Indian Banks See Strong Performance, Impaired Loan Ratio Nears Record Low: Fitch
Report noted that improvements in key financial metrics over the past few years have bolstered banks’ Viability Ratings.

Fitch Ratings on Monday said Indian banks have maintained strong performance in the first nine months of the current financial year, with the sector’s impaired loan ratio nearing its lowest levels.
The global rating agency noted that improvements in key financial metrics over the past few years have bolstered banks’ viability ratings. Since 2018, banks have taken a more measured approach to risk, diversifying loans and improving corporate exposures, which has contributed to a decline in bad loan formation, Fitch said.
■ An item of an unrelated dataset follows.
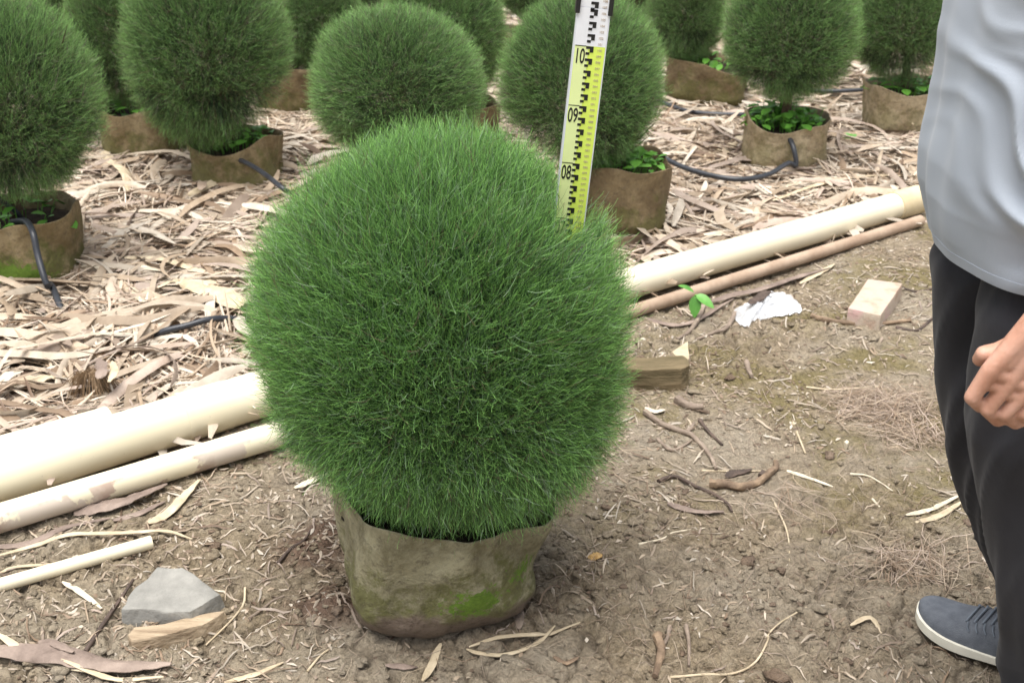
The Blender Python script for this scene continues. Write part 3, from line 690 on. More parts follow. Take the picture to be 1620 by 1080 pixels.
# ------------------------------------------------------------------ twigs and single strips lying on the soil
def twig(pts, rp, mat, label, cat_='twig', name='twig', rough=.35, up=None, taper=.55, branches=()):
    P0 = [G(*p) for p in pts]; z = (P0[0].y * math.cos(TH) + H * math.sin(TH)); r = rp / F * z
    for p in P0: p.z += r * .75 + (up or 0)
    n = max(10, 6 * len(pts)); P_ = spline(P0, n)
    dat = [tube_data(P_, np.linspace(r, r * taper, n), 8, rough, len(label))]
    for br in branches:
        Q0 = [G(*p) for p in br]
        for p in Q0: p.z += r * .9
        dat.append(tube_data(spline(Q0, 8), np.linspace(r * .75, r * .35, 8), 7, rough, 3))
    return thing_mesh(name, join(dat), mat, label, cat_, 'twigs and sticks on the bare soil')
TW = [
 ([(1122, 768), (1145, 770), (1172, 773), (1198, 766), (1218, 752), (1228, 742), (1226, 732)], 8, 'root', 'thick crooked brown root piece, darkest and fattest on the bare soil', 'root', 'root_piece'),
 ([(1020, 658), (1048, 675), (1078, 688), (1095, 695), (1115, 712), (1125, 728), (1133, 745)], 5, 'twig', 'forked grey-brown stick right of the foreground ball', 'stick', 'stick'),
 ([(1107, 668), (1120, 684), (1143, 705)], 3.5, 'twig_dark', 'short dark stick right above the forked stick', 'stick', 'stick'),
 ([(1040, 697), (1050, 708), (1064, 714), (1082, 708), (1094, 700)], 3.2, 'twig', 'small hooked stick below the forked stick', 'stick', 'stick'),
 ([(1042, 764), (1054, 757), (1072, 757), (1098, 769), (1128, 782), (1150, 800), (1158, 812)], 4, 'twig_dark', 'long dark stick left of the thick root piece', 'stick', 'stick'),
 ([(1285, 502), (1300, 511), (1330, 516), (1380, 518), (1440, 515)], 5, 'root', 'brown bent stick lying in front of the brick', 'stick', 'stick'),
 ([(1424, 461), (1450, 461), (1482, 459)], 3, 'twig_dark', 'dark straight stick between the brick and the person', 'stick', 'stick'),
 ([(1416, 524), (1450, 527), (1472, 512), (1485, 504)], 3, 'twig_dark', 'thin dark stick beside the trouser leg, below the bent stick', 'stick', 'stick'),
 ([(1112, 488), (1103, 510), (1088, 530), (1070, 545)], 4.5, 'twig', 'grey stick standing off the soil beside the green seedling', 'stick', 'stick'),
 ([(1163, 497), (1150, 520), (1128, 533), (1100, 540)], 4, 'twig', 'curved grey stick below the white plastic bag', 'stick', 'stick'),
 ([(135, 1032), (165, 985), (190, 950), (212, 922)], 4.5, 'twig_dark', 'dark straight stick leaning by the left side of the grey stone', 'stick', 'stick'),
 ([(440, 892), (462, 876), (482, 862), (498, 842)], 3, 'twig_dark', 'thin dark twig on the soil left of the big grow bag', 'twig', 'twig'),
 ([(395, 982), (415, 962), (432, 952), (450, 945)], 3, 'twig', 'thin bent twig right of the grey stone', 'twig', 'twig'),
 ([(1180, 583), (1184, 592), (1189, 603)], 5, 'twig', 'stubby brown wood chip on the mossy soil below the plastic bag', 'wood chip', 'wood_chip'),
 ([(1255, 668), (1264, 690), (1274, 718)], 2.2, 'straw', 'single upright straw right of the forked stick', 'straw', 'straw'),
 ([(1060, 1073), (1110, 1068), (1160, 1064), (1195, 1046), (1214, 1018), (1216, 1005), (1240, 982), (1295, 948)], 2.4, 'straw', 'long curved straw across the bottom of the soil', 'straw', 'straw'),
 ([(1222, 790), (1240, 830), (1248, 852), (1249, 885)], 1.7, 'straw', 'thin straight grass straw below the thick root piece', 'straw', 'straw'),
 ([(1345, 750), (1375, 757), (1412, 778)], 2, 'straw_pale', 'thin pale straw right of the pale splint', 'straw', 'straw'),
 ([(1380, 790), (1393, 802), (1400, 825)], 2, 'straw_pale', 'short kinked pale straw left of the two splints', 'straw', 'straw'),
 ([(388, 930), (385, 955), (365, 985), (325, 1015)], 2.2, 'straw', 'curved straw hooking right of the grey stone', 'straw', 'straw'),
 ([(486, 1060), (510, 1035), (538, 1012)], 2.2, 'straw', 'straight straw at the bottom left of the big grow bag', 'straw', 'straw'),
 ([(1085, 990), (1090, 1015), (1090, 1050)], 4, 'twig', 'upright grey splinter in the mud at the bottom', 'stick', 'stick'),
 ([(1060, 990), (1055, 1010), (1040, 1030)], 4, 'twig', 'short curved root left of the grey splinter at the bottom', 'root', 'root_piece'),
 ([(1110, 745), (1150, 744), (1208, 745)], 2, 'straw', 'straight straw just above the thick root piece', 'straw', 'straw'),
 ([(1010, 862), (1048, 852), (1066, 842), (1115, 835)], 2.2, 'straw_pale', 'pale crooked straw left on the clods right of the big bag', 'straw', 'straw'),
 ([(1275, 614), (1320, 617), (1395, 613)], 2, 'straw', 'flat straight straw across the mossy soil left of the trousers', 'straw', 'straw'),
 ([(200, 925), (245, 905), (246, 905)], 2, 'twig', 'tiny twig touching the top left of the grey stone', 'twig', 'twig'),
 ([(1040, 1008), (1046, 1030), (1036, 1068)], 9, 'root', 'fat pale brown root stump at the bottom edge', 'root', 'root_piece'),
 ([(1070, 640), (1090, 648), (1112, 650)], 8, 'twig', 'grey rounded clod of root beside the foreground ball', 'root', 'root_piece'),
]
for k, (pts, rp, mt, lab, ct_, nm) in enumerate(TW):
    br = ()
    if k == 1: br = ([(1085, 690), (1093, 681), (1098, 672)],)
    twig(pts, rp, M[mt], lab, ct_, nm, branches=br, rough=.45 if mt in ('root',) else .3)
def ribbon(pts, wp, mat, label, cat_='dry leaf', name='dry_leaf', th=.0015, roll=0., lift=.003, taperp=3, wav=.1, group='long dry leaf pieces on the ground', base=G, tw=0.):
    P0 = [base(*p) if not isinstance(p, Vector) else p.copy() for p in pts]; z = (P0[0].y * math.cos(TH) + H * math.sin(TH)); wd = wp / F * z
    for p in P0: p.z += lift
    n = max(14, 7 * len(pts)); P_ = spline(P0, n); T, S, Nn = frames(P_); t = np.linspace(-1, 1, n)
    hw = wd / 2 * (1 - .7 * np.abs(t) ** taperp) * (1 + wav * (vn(t * 4 + wp, t * 0 + 3, 1) - .5) * 2)
    c = np.linspace(-1, 1, 7); V = []
    an = roll + tw * t
    S2 = S * np.cos(an)[:, None] + Nn * np.sin(an)[:, None]; N2 = -S * np.sin(an)[:, None] + Nn * np.cos(an)[:, None]
    for sgn in (1, -1):
        for i in range(n):
            for u in c:
                w_ = .22 * (1 - u * u) * hw[i] + (vn(np.array([i * .6]), np.array([u * 3 + wp]), 7)[0] - .5) * hw[i] * .35
                V.append(P_[i] + S2[i] * hw[i] * u + N2[i] * (w_ + sgn * th / 2))
    Fc = []
    for s in (0, 1):
        g = grid_faces(n, 7, False, s * n * 7)
        Fc += [list(map(int, f)) if s else list(map(int, f[::-1])) for f in g]
    o2 = n * 7
    for i in range(n - 1):
        for j in (0, 6): Fc.append([i * 7 + j, (i + 1) * 7 + j, o2 + (i + 1) * 7 + j, o2 + i * 7 + j])
    for j in range(6):
        for i in (0, n - 1): Fc.append([i * 7 + j, i * 7 + j + 1, o2 + i * 7 + j + 1, o2 + i * 7 + j])
    mn = min(v[2] - gz(v[0], v[1]) for v in V[:n * 7:5])
    if mn < 0: V = [v + np.array([0, 0, -mn * .6]) for v in V]
    return thing_mesh(name, ([tuple(v) for v in V], Fc), mat, label, cat_, group)
RB = [
 ([(1245, 742), (1275, 752), (1318, 769)], 8, 'straw_pale', 'pale flat splint right of the thick root piece', .003),
 ([(1432, 821), (1470, 807), (1522, 789)], 9, 'straw_pale', 'upper of the two flat splints beside the trouser leg', .004),
 ([(1447, 833), (1485, 817), (1524, 798)], 11, 'straw', 'lower of the two flat splints beside the trouser leg', .003),
 ([(1055, 804), (1080, 806), (1105, 812), (1145, 812)], 13, 'barkstrip', 'curled grey-white bark piece below the long dark stick', .006),
 ([(668, 1078), (682, 1050), (690, 1030), (697, 1014)], 13, 'straw', 'flat tan leaf strip pointing down from under the big grow bag', .003),
 ([(742, 1020), (790, 1012), (850, 1004), (870, 996), (918, 980)], 8, 'straw', 'long leaf strip right of the big bag base, upper one of the loop', .006),
 ([(738, 1022), (760, 1035), (800, 1030), (850, 1012), (878, 988)], 8, 'straw', 'curled leaf strip right of the big bag base, lower one of the loop', .004),
 ([(-30, 1032), (40, 1040), (110, 1052), (190, 1058), (272, 1060)], 40, 'barkstrip', 'broad pinkish bark strip at the bottom left corner', .008),
 ([(62, 1016), (90, 1034), (120, 1050)], 16, 'barkstrip', 'narrow bark strip lying over the broad bark strip, bottom left', .018),
 ([(0, 1020), (60, 1044), (140, 1070)], 14, 'straw', 'leaf strip crossing the broad bark strip at the left edge', .012),
 ([(0, 886), (60, 866), (110, 852), (200, 851), (262, 847), (305, 858)], 9, 'straw', 'long yellowish leaf strip passing behind the open end of the short tube', .006),
 ([(-10, 868), (50, 862), (105, 838), (175, 822)], 14, 'barkstrip', 'dark leaf strip running along below the stained pipe on the left', .006),
 ([(118, 818), (160, 812), (210, 800), (265, 776)], 26, 'barkstrip', 'folded mauve bark piece under the stained pipe', .014),
 ([(180, 828), (220, 815), (262, 796)], 12, 'barkstrip', 'thin bark piece just below the folded mauve bark', .004),
 ([(235, 832), (262, 818), (290, 795), (316, 765)], 18, 'straw', 'tapered tan leaf piece right of the folded mauve bark', .008),
 ([(98, 916), (125, 938), (162, 967)], 10, 'straw_pale', 'pale splinter at an angle left of the grey stone', .004),
 ([(466, 774), (495, 762), (532, 742)], 12, 'straw_pale', 'short white bark piece under the lower left of the foreground ball', .005),
 ([(824, 962), (822, 978), (820, 996)], 14, 'twig', 'short upright wood splinter at the right foot of the big bag', .006),
 ([(0, 903), (30, 899), (100, 896)], 7, 'straw', 'small leaf strip above the short thin tube', .004),
 ([(1020, 652), (1035, 656), (1052, 654)], 10, 'straw_pale', 'small white leaf bit at the tip of the forked stick', .004),
 ([(1395, 1000), (1375, 985), (1345, 990)], 9, 'straw', 'short curled leaf bit on the mud at the lower right', .003),
 ([(610, 1048), (640, 1056), (660, 1050)], 12, 'barkstrip', 'greyish leaf flake below the big bag', .002),
 ([(875, 1045), (895, 1046), (915, 1040)], 10, 'root', 'brown leaf flake on the soil below the leaf loop', .002),
 ([(1120, 484), (1160, 474), (1200, 462), (1262, 442), (1312, 428)], 13, 'barkstrip', 'dry brown stalk lying in front of the thin brown pipe', .012),
 ([(1000, 500), (1080, 515), (1160, 478)], 9, 'barkstrip', 'dark dry stalk beside the seedling and the foreground ball', .005),
 ([(1265, 448), (1300, 432), (1320, 421)], 9, 'straw', 'tan leaf scrap above right of the plastic bag', .006),
 ([(355, 1078), (400, 1068), (448, 1046)], 10, 'straw', 'tan leaf strip at the bottom edge left of the big bag', .004),
 ([(100, 1060), (180, 1076), (260, 1078)], 9, 'straw', 'thin pale strip along the lower edge of the broad bark strip', .012),
]
for (pts, wp, mt, lab, lf) in RB: ribbon(pts, wp, M[mt], lab, 'dry leaf', 'dry_leaf', lift=lf, tw=.3)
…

A reduction in legacy bad loans has further strengthened banks’ gross impaired loan ratios and earnings. However, Fitch cautioned that these risk improvements remain untested, with banks adjusting their risk appetite over different cycles—such as the recent expansion in unsecured personal loans, which was curbed by regulatory measures.
"Indian banks performed robustly in the first nine months of the financial year ending March 2025, with most key financial metrics improving beyond Fitch's expectations. The sector’s return on assets rose by about 10 basis points to 1.4% in 9MFY25 from FY24," the agency said.
Fitch added that while the impaired loan ratio is near its lowest point, further improvement is possible in FY26. The ratio declined by around 40 basis points from FY24 to 2.4% in December 2024, with Punjab National Bank seeing the most significant reduction, primarily due to write-offs of legacy bad loans.